TO BE DONE
Drop the images; return everything else in the listing below exactly.

::::::::::

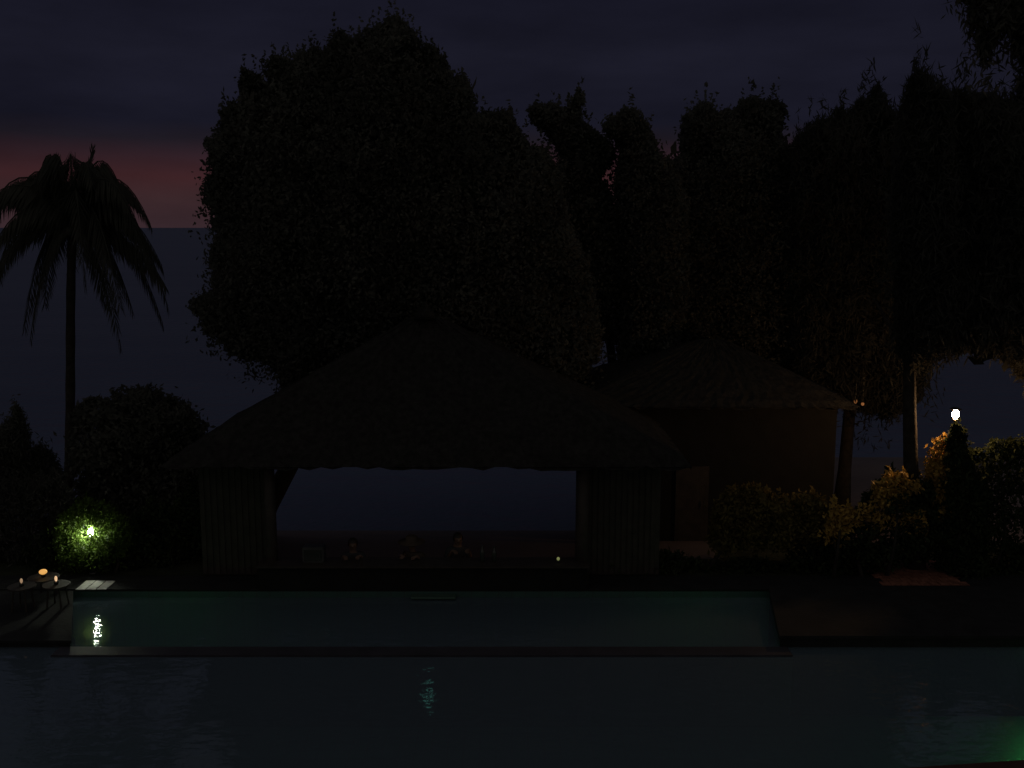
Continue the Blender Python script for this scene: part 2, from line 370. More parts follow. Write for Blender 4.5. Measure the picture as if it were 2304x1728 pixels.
# ================================================================== BAR PAVILION
fl = PY(357, 1050, 21.3); fr_ = PY(1557, 1050, 21.3); EZ = fl.z
bx0, bx1, by0, by1 = fl.x, fr_.x, 21.3, 26.6
ap = PY(957, 705, (by0+by1)/2)
pav = thing('bar_pavilion', (0, 23.9, 0), 'open poolside bar with a wide dark thatched hip roof and low counter', 'pavilion')
L0 = pav.location
def hip_roof(bm, x0, x1, y0, y1, ez, apx, apz, ridge, th=.22, sub=14):
    yc = (y0+y1)/2; A = Vector((apx-ridge, yc, apz)); B = Vector((apx+ridge, yc, apz))
    c = [Vector((x0, y0, ez)), Vector((x1, y0, ez)), Vector((x1, y1, ez)), Vector((x0, y1, ez))]
    def sheet(p, q, r_, s, flip=False):        # p,q eave ends; s,r ridge ends; ragged straw courses
        rows = []
        for i in range(sub+1):
            t = i/sub; a_ = p.lerp(s, t); b_ = q.lerp(r_, t); nn = 46; row = []
            nrm = (q-p).cross(s-p+(r_-p)*.01).normalized()
            for j in range(nn+1):
                u = j/nn; v = a_.lerp(b_, u)
                w = 0 if (j in (0, nn) or i == sub) else (random.uniform(-.02, .03)+(.014 if i % 2 else 0))
                off = Vector((0, 0, random.uniform(-.10, 0))) if i == 0 and j not in (0, nn) else Vector()
                row.append(bm.verts.new(v+nrm*w+off))
            rows.append(row)
        for i in range(sub):
            for j in range(46):
                try: bm.faces.new((rows[i][j], rows[i][j+1], rows[i+1][j+1], rows[i+1][j]))
                except ValueError: pass
    sheet(c[0], c[1], B, A); sheet(c[1], c[2], B, B+Vector((0, .001, 0))); sheet(c[2], c[3], A, B); sheet(c[3], c[0], A, A+Vector((0, .001, 0)))
    g = .35                                    # inner lining and fascia
    ci = [Vector((x0+g, y0+g, ez-.02)), Vector((x1-g, y0+g, ez-.02)), Vector((x1-g, y1-g, ez-.02)), Vector((x0+g, y1-g, ez-.02))]
    Ai, Bi = A-Vector((-.02, 0, .35)), B-Vector((.02, 0, .35))
    for i in range(4): polyface(bm, [c[i]-Vector((0, 0, .01)), c[(i+1) % 4]-Vector((0, 0, .01)), ci[(i+1) % 4], ci[i]])
    polyface(bm, [ci[0], ci[1], Bi, Ai]); polyface(bm, [ci[1], ci[2], Bi]); polyface(bm, [ci[2], ci[3], Ai, Bi]); polyface(bm, [ci[3], ci[0], Ai])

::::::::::

ANSWER TO THIS EXERCISE
Continue the Blender Python script for this scene: part 2, from line 370. More parts follow. Write for Blender 4.5. Measure the picture as if it were 2304x1728 pixels.
# ================================================================== BAR PAVILION
fl = PY(357, 1050, 21.3); fr_ = PY(1557, 1050, 21.3); EZ = fl.z
bx0, bx1, by0, by1 = fl.x, fr_.x, 21.3, 26.6
ap = PY(957, 705, (by0+by1)/2)
pav = thing('bar_pavilion', (0, 23.9, 0), 'open poolside bar with a wide dark thatched hip roof and low counter', 'pavilion')
L0 = pav.location
def hip_roof(bm, x0, x1, y0, y1, ez, apx, apz, ridge, th=.22, sub=14):
    yc = (y0+y1)/2; A = Vector((apx-ridge, yc, apz)); B = Vector((apx+ridge, yc, apz))
    c = [Vector((x0, y0, ez)), Vector((x1, y0, ez)), Vector((x1, y1, ez)), Vector((x0, y1, ez))]
    def sheet(p, q, r_, s, flip=False):        # p,q eave ends; s,r ridge ends; ragged straw courses
        rows = []
        for i in range(sub+1):
            t = i/sub; a_ = p.lerp(s, t); b_ = q.lerp(r_, t); nn = 46; row = []
            nrm = (q-p).cross(s-p+(r_-p)*.01).normalized()
            for j in range(nn+1):
                u = j/nn; v = a_.lerp(b_, u)
                w = 0 if (j in (0, nn) or i == sub) else (random.uniform(-.02, .03)+(.014 if i % 2 else 0))
                off = Vector((0, 0, random.uniform(-.10, 0))) if i == 0 and j not in (0, nn) else Vector()
                row.append(bm.verts.new(v+nrm*w+off))
            rows.append(row)
        for i in range(sub):
            for j in range(46):
                try: bm.faces.new((rows[i][j], rows[i][j+1], rows[i+1][j+1], rows[i+1][j]))
                except ValueError: pass
    sheet(c[0], c[1], B, A); sheet(c[1], c[2], B, B+Vector((0, .001, 0))); sheet(c[2], c[3], A, B); sheet(c[3], c[0], A, A+Vector((0, .001, 0)))
    g = .35                                    # inner lining and fascia
    ci = [Vector((x0+g, y0+g, ez-.02)), Vector((x1-g, y0+g, ez-.02)), Vector((x1-g, y1-g, ez-.02)), Vector((x0+g, y1-g, ez-.02))]
    Ai, Bi = A-Vector((-.02, 0, .35)), B-Vector((.02, 0, .35))
    for i in range(4): polyface(bm, [c[i]-Vector((0, 0, .01)), c[(i+1) % 4]-Vector((0, 0, .01)), ci[(i+1) % 4], ci[i]])
    polyface(bm, [ci[0], ci[1], Bi, Ai]); polyface(bm, [ci[1], ci[2], Bi]); polyface(bm, [ci[2], ci[3], Ai, Bi]); polyface(bm, [ci[3], ci[0], Ai])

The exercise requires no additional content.